*Set task*
Could you give the data below again, exactly and completely?

*Input material*
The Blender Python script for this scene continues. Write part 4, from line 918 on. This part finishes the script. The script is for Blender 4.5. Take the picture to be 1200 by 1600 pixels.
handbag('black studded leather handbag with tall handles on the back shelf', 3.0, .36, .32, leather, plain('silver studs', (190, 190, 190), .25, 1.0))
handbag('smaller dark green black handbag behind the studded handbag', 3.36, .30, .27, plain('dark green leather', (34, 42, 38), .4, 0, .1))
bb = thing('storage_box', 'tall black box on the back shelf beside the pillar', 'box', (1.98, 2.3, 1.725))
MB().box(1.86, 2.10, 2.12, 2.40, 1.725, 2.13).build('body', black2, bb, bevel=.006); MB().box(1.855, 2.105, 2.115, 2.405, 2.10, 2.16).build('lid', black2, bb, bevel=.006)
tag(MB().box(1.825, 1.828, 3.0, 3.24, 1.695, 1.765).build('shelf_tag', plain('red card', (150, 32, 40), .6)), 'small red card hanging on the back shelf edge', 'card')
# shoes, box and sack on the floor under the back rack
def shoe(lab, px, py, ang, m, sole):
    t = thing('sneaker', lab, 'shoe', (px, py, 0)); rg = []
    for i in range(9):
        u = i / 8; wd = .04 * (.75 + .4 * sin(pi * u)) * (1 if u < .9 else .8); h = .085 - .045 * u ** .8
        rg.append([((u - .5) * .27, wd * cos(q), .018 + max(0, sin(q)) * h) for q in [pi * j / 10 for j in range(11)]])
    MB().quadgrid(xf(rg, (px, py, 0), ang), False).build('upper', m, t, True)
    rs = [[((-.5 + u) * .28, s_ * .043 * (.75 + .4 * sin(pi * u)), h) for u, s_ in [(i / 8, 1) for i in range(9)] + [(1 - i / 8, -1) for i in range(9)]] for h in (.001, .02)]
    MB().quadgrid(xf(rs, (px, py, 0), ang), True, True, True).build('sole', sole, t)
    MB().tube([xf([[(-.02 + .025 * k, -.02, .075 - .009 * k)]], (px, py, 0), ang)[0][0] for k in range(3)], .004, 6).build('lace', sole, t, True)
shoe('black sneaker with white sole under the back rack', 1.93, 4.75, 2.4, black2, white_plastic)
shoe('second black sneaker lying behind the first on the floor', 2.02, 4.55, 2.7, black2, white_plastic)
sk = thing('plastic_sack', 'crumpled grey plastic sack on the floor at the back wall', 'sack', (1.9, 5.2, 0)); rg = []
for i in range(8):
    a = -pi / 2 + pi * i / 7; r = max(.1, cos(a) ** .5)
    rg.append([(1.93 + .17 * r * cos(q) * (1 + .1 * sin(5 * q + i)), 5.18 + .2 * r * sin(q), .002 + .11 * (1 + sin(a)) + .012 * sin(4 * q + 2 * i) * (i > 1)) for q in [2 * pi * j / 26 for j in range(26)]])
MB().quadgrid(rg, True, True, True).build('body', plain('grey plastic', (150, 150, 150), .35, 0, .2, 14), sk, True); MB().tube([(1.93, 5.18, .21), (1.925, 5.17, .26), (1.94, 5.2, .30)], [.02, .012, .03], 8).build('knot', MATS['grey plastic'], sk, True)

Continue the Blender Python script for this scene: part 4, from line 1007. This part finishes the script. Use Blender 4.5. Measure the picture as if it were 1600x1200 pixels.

*Solved exercise*
The Blender Python script for this scene continues. Write part 4, from line 918 on. This part finishes the script. The script is for Blender 4.5. Take the picture to be 1200 by 1600 pixels.
handbag('black studded leather handbag with tall handles on the back shelf', 3.0, .36, .32, leather, plain('silver studs', (190, 190, 190), .25, 1.0))
handbag('smaller dark green black handbag behind the studded handbag', 3.36, .30, .27, plain('dark green leather', (34, 42, 38), .4, 0, .1))
bb = thing('storage_box', 'tall black box on the back shelf beside the pillar', 'box', (1.98, 2.3, 1.725))
MB().box(1.86, 2.10, 2.12, 2.40, 1.725, 2.13).build('body', black2, bb, bevel=.006); MB().box(1.855, 2.105, 2.115, 2.405, 2.10, 2.16).build('lid', black2, bb, bevel=.006)
tag(MB().box(1.825, 1.828, 3.0, 3.24, 1.695, 1.765).build('shelf_tag', plain('red card', (150, 32, 40), .6)), 'small red card hanging on the back shelf edge', 'card')
# shoes, box and sack on the floor under the back rack
def shoe(lab, px, py, ang, m, sole):
    t = thing('sneaker', lab, 'shoe', (px, py, 0)); rg = []
    for i in range(9):
        u = i / 8; wd = .04 * (.75 + .4 * sin(pi * u)) * (1 if u < .9 else .8); h = .085 - .045 * u ** .8
        rg.append([((u - .5) * .27, wd * cos(q), .018 + max(0, sin(q)) * h) for q in [pi * j / 10 for j in range(11)]])
    MB().quadgrid(xf(rg, (px, py, 0), ang), False).build('upper', m, t, True)
    rs = [[((-.5 + u) * .28, s_ * .043 * (.75 + .4 * sin(pi * u)), h) for u, s_ in [(i / 8, 1) for i in range(9)] + [(1 - i / 8, -1) for i in range(9)]] for h in (.001, .02)]
    MB().quadgrid(xf(rs, (px, py, 0), ang), True, True, True).build('sole', sole, t)
    MB().tube([xf([[(-.02 + .025 * k, -.02, .075 - .009 * k)]], (px, py, 0), ang)[0][0] for k in range(3)], .004, 6).build('lace', sole, t, True)
shoe('black sneaker with white sole under the back rack', 1.93, 4.75, 2.4, black2, white_plastic)
shoe('second black sneaker lying behind the first on the floor', 2.02, 4.55, 2.7, black2, white_plastic)
sk = thing('plastic_sack', 'crumpled grey plastic sack on the floor at the back wall', 'sack', (1.9, 5.2, 0)); rg = []
for i in range(8):
    a = -pi / 2 + pi * i / 7; r = max(.1, cos(a) ** .5)
    rg.append([(1.93 + .17 * r * cos(q) * (1 + .1 * sin(5 * q + i)), 5.18 + .2 * r * sin(q), .002 + .11 * (1 + sin(a)) + .012 * sin(4 * q + 2 * i) * (i > 1)) for q in [2 * pi * j / 26 for j in range(26)]])
MB().quadgrid(rg, True, True, True).build('body', plain('grey plastic', (150, 150, 150), .35, 0, .2, 14), sk, True); MB().tube([(1.93, 5.18, .21), (1.925, 5.17, .26), (1.94, 5.2, .30)], [.02, .012, .03], 8).build('knot', MATS['grey plastic'], sk, True)

Continue the Blender Python script for this scene: part 4, from line 1007. This part finishes the script. Use Blender 4.5. Measure the picture as if it were 1600x1200 pixels.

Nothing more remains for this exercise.